_What the task requires_
Give the listing again in full, exactly as written.

_Dataset excerpt_
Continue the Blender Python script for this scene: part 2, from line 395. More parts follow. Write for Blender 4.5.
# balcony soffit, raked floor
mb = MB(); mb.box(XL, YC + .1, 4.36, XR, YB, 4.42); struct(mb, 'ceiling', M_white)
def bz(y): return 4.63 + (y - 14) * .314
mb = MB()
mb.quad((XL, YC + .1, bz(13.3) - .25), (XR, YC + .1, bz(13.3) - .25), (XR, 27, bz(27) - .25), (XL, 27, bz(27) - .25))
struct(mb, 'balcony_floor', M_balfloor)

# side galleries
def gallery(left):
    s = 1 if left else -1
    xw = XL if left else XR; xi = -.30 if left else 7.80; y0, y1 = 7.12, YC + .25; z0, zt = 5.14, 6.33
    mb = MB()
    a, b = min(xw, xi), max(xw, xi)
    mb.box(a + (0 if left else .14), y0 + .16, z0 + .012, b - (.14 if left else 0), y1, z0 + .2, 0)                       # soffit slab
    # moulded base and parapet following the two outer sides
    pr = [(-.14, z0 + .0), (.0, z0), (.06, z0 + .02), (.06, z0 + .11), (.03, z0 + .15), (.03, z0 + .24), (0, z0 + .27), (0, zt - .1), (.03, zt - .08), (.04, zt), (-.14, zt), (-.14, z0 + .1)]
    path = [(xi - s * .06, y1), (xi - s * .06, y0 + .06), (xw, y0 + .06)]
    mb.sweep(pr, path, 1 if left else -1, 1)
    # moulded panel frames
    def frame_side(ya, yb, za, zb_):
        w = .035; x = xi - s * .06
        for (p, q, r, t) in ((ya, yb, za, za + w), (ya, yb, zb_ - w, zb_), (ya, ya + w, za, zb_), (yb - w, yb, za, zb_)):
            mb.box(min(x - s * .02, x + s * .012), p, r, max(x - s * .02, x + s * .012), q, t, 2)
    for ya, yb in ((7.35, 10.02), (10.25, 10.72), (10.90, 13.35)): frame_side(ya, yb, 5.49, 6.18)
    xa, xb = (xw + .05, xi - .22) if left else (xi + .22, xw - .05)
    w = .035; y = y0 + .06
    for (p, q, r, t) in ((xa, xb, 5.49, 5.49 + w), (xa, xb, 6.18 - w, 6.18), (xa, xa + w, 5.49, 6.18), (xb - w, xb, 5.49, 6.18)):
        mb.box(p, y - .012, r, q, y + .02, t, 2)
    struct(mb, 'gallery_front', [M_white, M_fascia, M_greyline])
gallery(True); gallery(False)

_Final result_
Continue the Blender Python script for this scene: part 2, from line 395. More parts follow. Write for Blender 4.5.
# balcony soffit, raked floor
mb = MB(); mb.box(XL, YC + .1, 4.36, XR, YB, 4.42); struct(mb, 'ceiling', M_white)
def bz(y): return 4.63 + (y - 14) * .314
mb = MB()
mb.quad((XL, YC + .1, bz(13.3) - .25), (XR, YC + .1, bz(13.3) - .25), (XR, 27, bz(27) - .25), (XL, 27, bz(27) - .25))
struct(mb, 'balcony_floor', M_balfloor)

# side galleries
def gallery(left):
    s = 1 if left else -1
    xw = XL if left else XR; xi = -.30 if left else 7.80; y0, y1 = 7.12, YC + .25; z0, zt = 5.14, 6.33
    mb = MB()
    a, b = min(xw, xi), max(xw, xi)
    mb.box(a + (0 if left else .14), y0 + .16, z0 + .012, b - (.14 if left else 0), y1, z0 + .2, 0)                       # soffit slab
    # moulded base and parapet following the two outer sides
    pr = [(-.14, z0 + .0), (.0, z0), (.06, z0 + .02), (.06, z0 + .11), (.03, z0 + .15), (.03, z0 + .24), (0, z0 + .27), (0, zt - .1), (.03, zt - .08), (.04, zt), (-.14, zt), (-.14, z0 + .1)]
    path = [(xi - s * .06, y1), (xi - s * .06, y0 + .06), (xw, y0 + .06)]
    mb.sweep(pr, path, 1 if left else -1, 1)
    # moulded panel frames
    def frame_side(ya, yb, za, zb_):
        w = .035; x = xi - s * .06
        for (p, q, r, t) in ((ya, yb, za, za + w), (ya, yb, zb_ - w, zb_), (ya, ya + w, za, zb_), (yb - w, yb, za, zb_)):
            mb.box(min(x - s * .02, x + s * .012), p, r, max(x - s * .02, x + s * .012), q, t, 2)
    for ya, yb in ((7.35, 10.02), (10.25, 10.72), (10.90, 13.35)): frame_side(ya, yb, 5.49, 6.18)
    xa, xb = (xw + .05, xi - .22) if left else (xi + .22, xw - .05)
    w = .035; y = y0 + .06
    for (p, q, r, t) in ((xa, xb, 5.49, 5.49 + w), (xa, xb, 6.18 - w, 6.18), (xa, xa + w, 5.49, 6.18), (xb - w, xb, 5.49, 6.18)):
        mb.box(p, y - .012, r, q, y + .02, t, 2)
    struct(mb, 'gallery_front', [M_white, M_fascia, M_greyline])
gallery(True); gallery(False)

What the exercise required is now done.